A masterful accomplishment

Cooper was long obsessed with the subject of his new film. He devoted many hours to internalizing everything he could about Bernstein, including spending time with his adult children, attending live New York Philharmonic concerts from a perch at the newly minted David Geffen Hall at Lincoln Center (where he could carefully observe conductors’ movements), studying scores and historical documents, and visiting many of the places important to the story.

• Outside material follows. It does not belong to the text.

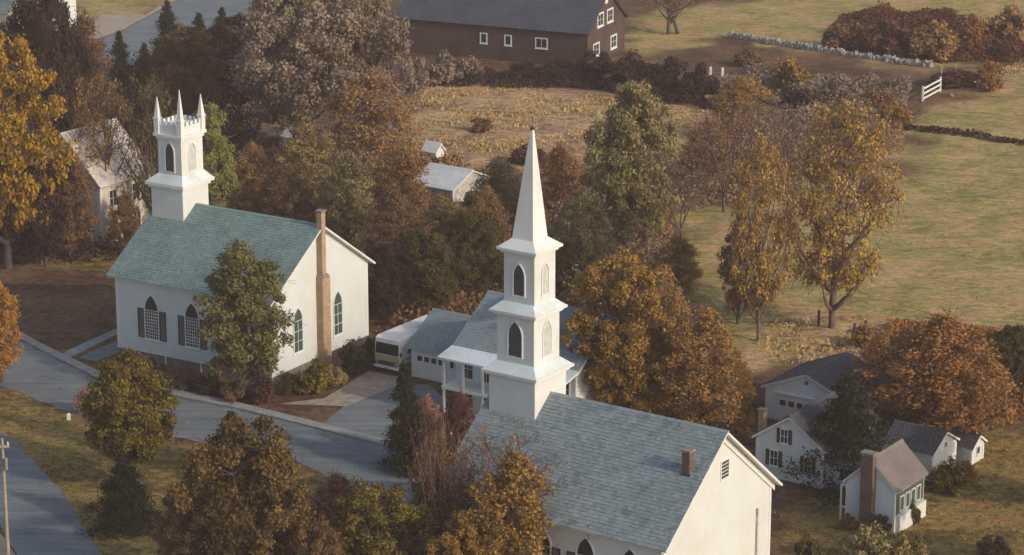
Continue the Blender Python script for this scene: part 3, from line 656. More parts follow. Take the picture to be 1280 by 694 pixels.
def sheet(name, poly, z, mat, t=0.0):
    poly2 = []
    rr = random.Random(len(poly)); n = len(poly)
    for i in range(n):
        a, b = poly[i], poly[(i+1) % n]; L = hypot(b[0]-a[0], b[1]-a[1]); k = max(1, min(40, int(L/1.2))) if t == 0 else 1
        for j in range(k):
            u = j/k; jt = 0 if j == 0 else rr.uniform(-.1, .1)
            poly2.append((a[0]+(b[0]-a[0])*u+jt, a[1]+(b[1]-a[1])*u+jt))
    from mathutils.geometry import tessellate_polygon
    tri = tessellate_polygon([[Vector((x, y, 0)) for x, y in poly2]])
    mb = MB(); n = len(poly2)
    mb.v = [(x, y, z) for x, y in poly2]; mb.f = [tuple(t_) for t_ in tri]
    if t:
        mb.v += [(x, y, z-t) for x, y in poly2]; mb.f += [(i, (i+1) % n, (i+1) % n+n, i+n) for i in range(n)]
    o = mb.build(name, mat, recalc=bool(t))
    if not t:
        if o.data.polygons[0].normal.z < 0:
            bm = bmesh.new(); bm.from_mesh(o.data)
            for f_ in bm.faces:
                f_.normal_update()
                if f_.normal.z < 0: f_.normal_flip()
            bm.to_mesh(o.data); bm.free()
    return struct(o)
sheet('street', street_p, .004, 'asphalt')
sheet('side_road', road2_p, .005, 'asphalt')
sheet('parking_area', park_p, .010, 'asphalt')
sheet('driveway', drive_p, .014, 'gravel_drive')
sheet('church_apron', apron_p, .006, 'asphalt')
sheet('sidewalk', walk_p, .12, 'sidewalk_concrete', t=.14)
sheet('path', path_p, .05, 'sidewalk_concrete', t=.1)
sheet('back_road', toproad_p, .006, 'asphalt')
sheet('road_shoulder', sand_p, .010, 'sand_shoulder')
sheet('verge', P2([(-60, 600), (-5, 655), (24, 705), (60, 800), (-60, 800)]), .009, 'sand_shoulder')

# ------------------------------------------------------------------ vegetation generators
def cards(P, s, rs, up=0.35, out=None, asp=1.0):
    """leaf quads at points P (n,3)"""
    n = len(P); N = rs.normal(size=(n, 3)); 
    if out is not None: N = N*.75+out*.9
    N[:, 2] += up; N /= np.linalg.norm(N, axis=1, keepdims=True)+1e-9
    A = np.cross(N, rs.normal(size=(n, 3))); A /= np.linalg.norm(A, axis=1, keepdims=True)+1e-9
    B = np.cross(N, A); sz = (s*rs.uniform(.55, 1.35, n))[:, None]
    V = np.stack([P-A*sz*.5, P+B*sz*.5*asp-A*sz*.08, P+A*sz*.55, P-B*sz*.5*asp+A*sz*.05], 1).reshape(-1, 3)
    return V, np.arange(4*n).reshape(n, 4)
def tubes(segs, n=4):
    """segs: list of (p0, p1, r0, r1) -> V, F quads"""
    P0 = np.array([s[0] for s in segs]); P1 = np.array([s[1] for s in segs]); r0 = np.array([s[2] for s in segs])[:, None, None]; r1 = np.array([s[3] for s in segs])[:, None, None]
    D = P1-P0; D /= np.linalg.norm(D, axis=1, keepdims=True)+1e-9
    H = np.where(np.abs(D[:, 2:3]) > .9, np.array([[1, 0, 0]]), np.array([[0, 0, 1]])); A = np.cross(D, H); A /= np.linalg.norm(A, axis=1, keepdims=True)+1e-9; B = np.cross(D, A)
    an = np.arange(n)*2*pi/n; ca_, sa_ = np.cos(an)[None, :, None], np.sin(an)[None, :, None]
    Rg = A[:, None, :]*ca_+B[:, None, :]*sa_
    V = np.concatenate([P0[:, None, :]+Rg*r0, P1[:, None, :]+Rg*r1], 1).reshape(-1, 3)
    base = np.arange(len(segs))[:, None]*2*n; i = np.arange(n)[None, :]; j = (i+1) % n
    return V, np.stack([base+i, base+j, base+j+n, base+i+n], -1).reshape(-1, 4)
PROF = {
    'round': lambda t: math.sqrt(max(0, 1-(2*t-1)**2))**.8*(1.05-.15*t),
    'oval': lambda t: (max(0, 1-(2*t-.9)**2*.95))**.6*(1-.25*t),
    'spread': lambda t: (1-(1-t)**4)**.5*max(0, 1-t**4)**.6*(.75+.35*t),
    'vase': lambda t: max(0, .35+.75*t)*max(0, 1-t**6)**.6,
    'pear': lambda t: (max(0, 1-t**2.2))**.7*(.55+.9*min(1, t*2.2))*.75,
}
def curve(a, b, rs, n, bend, lift=0.0):
    a, b = np.array(a, float), np.array(b, float); L = np.linalg.norm(b-a); P = []
    off = rs.normal(size=3)*bend*L
    for i in range(n+1):
        t = i/n; P.append(a+(b-a)*t+off*sin(pi*t)*.5+np.array([0, 0, -lift*L*sin(pi*t)])+rs.normal(size=3)*bend*L*.12*(0 < i < n))
    return P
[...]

Cooper’s resemblance to Bernstein in voice, appearance, and behavior is quite believable. The prosthetic nose which Cooper wore to simulate Bernstein’s face caused a flurry of controversy when the film first appeared at film festivals, with some critics arguing that it was antisemitic. But Bernstein’s three surviving adult children publicly said that their father would have loved the film. The makeup artist Kazu Hiro, who created that nose, is an unsung hero of the movie: he made Cooper’s face the image of Bernstein.

It's easy to see why Martin Scorsese and Steven Spielberg supported Cooper by co-producing Maestro. It’s a masterful accomplishment, an absorbing and thought-provoking powerhouse of a film that does justice to its protagonists. It’s in theaters now and hits Netflix on December 16.

What, When, Where

Maestro. Written and directed by Bradley Cooper. Showing at various theaters and times in Philadelphia. Streaming on Netflix December 16, 2023.